Jesus famously told his disciples to travel light, to trust in God’s care for us in money bags that do not wear out, an inexhaustible treasure in heaven. We all appreciate that detachment from other people and from possessions may be important – and at times absolutely necessary. Still, as Aristotle insisted, a life without friendships would be hard to bear. And Jesus himself valued his friendships, as did his disciples in the early Church. As for things, they too can be very attractive. All those homes and cars and gadgets we accumulate may weigh us down with possessions - and possessiveness - and may distract us from more important human relationships; but we know that they can also make our lives easier and more fulfilling in some fundamental ways. Even those phones and computers and other technological toys that, on the one hand, may make our social interactions so artificial may, on the other hand, also make some social interactions possible that wouldn’t even happen otherwise.

So I think Abraham basically got it right when he realized that living productively in this world and maintaining fulfilling human relationships were important values in themselves and would always require paying attention to other people and things.
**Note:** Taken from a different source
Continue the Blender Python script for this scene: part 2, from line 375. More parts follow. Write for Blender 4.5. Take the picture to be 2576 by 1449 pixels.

But what made Abraham’s human relationships and possessions so especially meaningful and gave them a whole new dimension was the confident faith that freed him always to respond trustingly to God’s commands, wherever that took him.

So it must be for all of us, as we navigate our way through the ordinary demands of daily life and the extraordinary challenges of this increasingly troubled time in which we live.  A faith like Abraham’s invites us to recognize, even in the challenges we encounter, new opportunities to respond to, new opportunities to rediscover the heart of who and what we are fundamentally meant to become, by means of our relationships with other people and things – and so become the people we hope to be when we settle down once and for all forever in God’s kingdom.

Homily for the 19th Sunday in Ordinary Time, Immaculate Conception Church, Knoxville, TN, August 11, 2019.